Brussels (20 December) - The Permanent Representatives Committee (Coreper) endorsed, on behalf of the Council a mandate for negotiations on the regulation on the European Union Agency for Asylum. On the basis of this mandate, the presidency will start negotiations with the European Parliament.

"To tackle irregular migration and to improve the management of the asylum systems requires action on various fronts. This includes the transformation of the EASO into a proper EU Agency for Asylum," said Robert Kaliňák, Minister for the Interior of Slovakia and President of the Council. "Today, the Council is taking an important step in that direction, as we have an agreement on the main building blocks of the agency. Our objective is to ensure that it can support the member states in implementing the Common European Asylum System and provide technical and operational assistance." 

EU Ambassadors endorsed the text of the mandate ('partial general approach') on the understanding that the parts relating to other files of the Common European Asylum System (CEAS) reform will be revisited once there is agreement on them.

The proposal for a European Union Agency for Asylum aims to improve the implementation and functioning of the CEAS by building on the work of the current European Asylum Support Office (EASO).

The new regulation will further develop EASO into a fully-fledged Agency responsible for facilitating the functioning of the CEAS, for ensuring convergence in the assessment of applications for international protection across the Union, and for providing operational and technical assistance to Member States.

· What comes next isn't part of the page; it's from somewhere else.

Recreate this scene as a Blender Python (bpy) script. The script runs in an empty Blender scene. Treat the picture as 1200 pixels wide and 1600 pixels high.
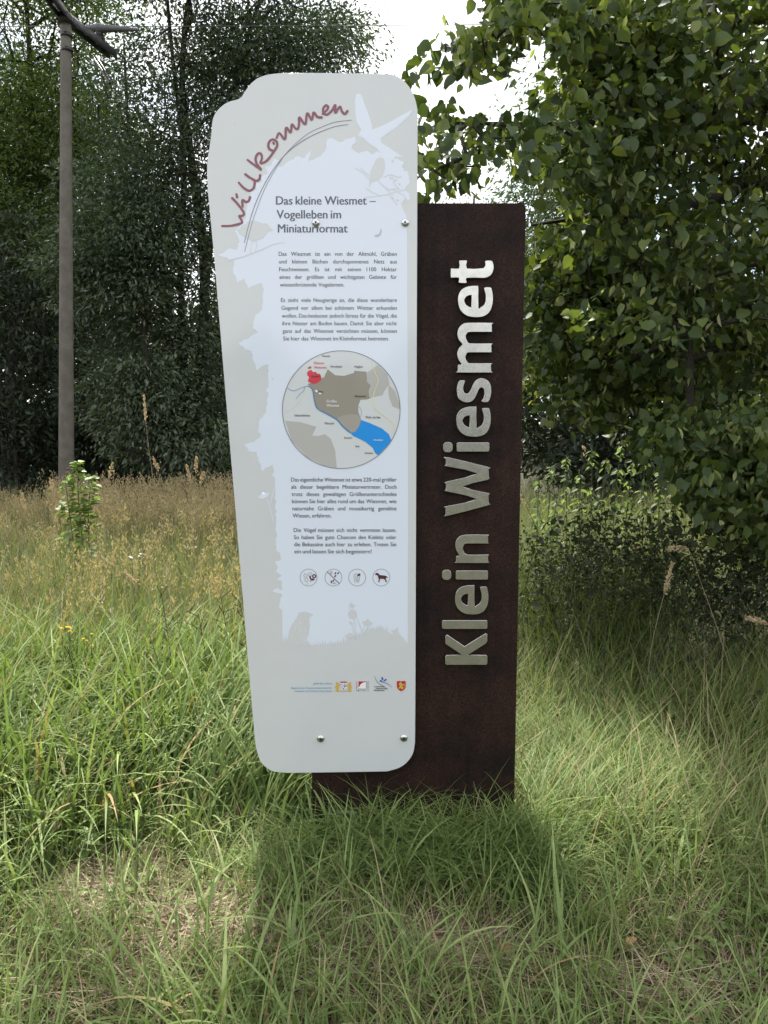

Following its Communication of 6 April 2016 on the reform of the common European Asylum System, the Commission presented in May and in July seven legislative proposals, including the above-mentioned proposal for a regulation on the European Union Agency for Asylum, with a view to:

  • improving the functioning of CEAS by eliminating differing treatment of asylum seekers and varying recognition rates among member states;
  • reducing secondary movements and contributing to a fairer distribution among the Member States of the responsibility to offer protection to those in need.